__Collection entries__.
** START **

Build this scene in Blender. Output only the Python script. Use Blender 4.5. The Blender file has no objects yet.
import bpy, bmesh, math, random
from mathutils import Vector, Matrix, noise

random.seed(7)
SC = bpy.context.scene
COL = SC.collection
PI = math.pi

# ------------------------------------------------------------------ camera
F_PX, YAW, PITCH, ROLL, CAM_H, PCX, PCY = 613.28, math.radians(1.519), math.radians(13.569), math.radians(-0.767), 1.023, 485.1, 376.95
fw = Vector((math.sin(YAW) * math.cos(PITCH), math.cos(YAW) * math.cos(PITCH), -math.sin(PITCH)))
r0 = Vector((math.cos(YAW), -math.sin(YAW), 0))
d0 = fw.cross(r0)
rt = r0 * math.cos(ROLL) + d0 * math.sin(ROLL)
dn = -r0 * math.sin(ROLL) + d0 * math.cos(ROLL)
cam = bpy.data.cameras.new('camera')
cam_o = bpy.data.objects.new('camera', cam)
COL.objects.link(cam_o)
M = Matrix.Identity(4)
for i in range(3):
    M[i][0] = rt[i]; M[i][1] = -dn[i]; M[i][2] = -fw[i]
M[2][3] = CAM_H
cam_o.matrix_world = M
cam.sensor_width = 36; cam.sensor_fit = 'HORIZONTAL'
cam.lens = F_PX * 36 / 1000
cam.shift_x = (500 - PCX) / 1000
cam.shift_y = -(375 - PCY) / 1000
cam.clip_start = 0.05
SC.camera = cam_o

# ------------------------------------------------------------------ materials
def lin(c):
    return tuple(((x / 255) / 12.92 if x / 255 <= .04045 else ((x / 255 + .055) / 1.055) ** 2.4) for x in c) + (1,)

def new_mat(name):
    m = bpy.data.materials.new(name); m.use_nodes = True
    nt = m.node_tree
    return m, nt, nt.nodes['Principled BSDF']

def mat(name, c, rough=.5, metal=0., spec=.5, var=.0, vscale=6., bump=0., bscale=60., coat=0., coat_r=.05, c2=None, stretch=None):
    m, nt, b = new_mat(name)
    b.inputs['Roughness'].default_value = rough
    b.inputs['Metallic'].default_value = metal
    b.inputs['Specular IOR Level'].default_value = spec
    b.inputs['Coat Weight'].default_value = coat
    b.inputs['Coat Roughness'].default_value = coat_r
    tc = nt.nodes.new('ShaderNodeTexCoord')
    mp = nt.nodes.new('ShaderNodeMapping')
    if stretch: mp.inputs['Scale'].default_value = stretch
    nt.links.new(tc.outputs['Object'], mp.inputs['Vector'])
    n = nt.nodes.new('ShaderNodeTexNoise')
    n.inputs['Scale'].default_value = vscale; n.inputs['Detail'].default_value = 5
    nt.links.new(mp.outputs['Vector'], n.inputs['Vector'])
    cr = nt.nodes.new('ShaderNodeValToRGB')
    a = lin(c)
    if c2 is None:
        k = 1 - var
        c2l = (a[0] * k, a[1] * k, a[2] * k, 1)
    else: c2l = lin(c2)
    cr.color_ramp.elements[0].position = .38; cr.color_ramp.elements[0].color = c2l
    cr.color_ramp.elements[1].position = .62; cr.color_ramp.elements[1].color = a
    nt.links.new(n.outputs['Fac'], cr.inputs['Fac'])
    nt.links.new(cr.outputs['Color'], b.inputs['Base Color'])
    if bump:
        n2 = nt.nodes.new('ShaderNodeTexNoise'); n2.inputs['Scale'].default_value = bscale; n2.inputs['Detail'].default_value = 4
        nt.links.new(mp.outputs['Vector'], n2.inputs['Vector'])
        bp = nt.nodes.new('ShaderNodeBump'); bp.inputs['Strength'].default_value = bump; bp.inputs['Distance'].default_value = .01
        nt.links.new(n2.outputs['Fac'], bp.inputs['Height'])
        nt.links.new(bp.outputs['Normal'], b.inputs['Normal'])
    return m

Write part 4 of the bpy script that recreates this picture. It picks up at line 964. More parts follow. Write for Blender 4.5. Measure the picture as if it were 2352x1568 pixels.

** END **

Show every line of the listing in which the string "script" can be found.

__THE REPLY__.
Build this scene in Blender. Output only the Python script. Use Blender 4.5. The Blender file has no objects yet.
Write part 4 of the bpy script that recreates this picture. It picks up at line 964. More parts follow. Write for Blender 4.5. Measure the picture as if it were 2352x1568 pixels.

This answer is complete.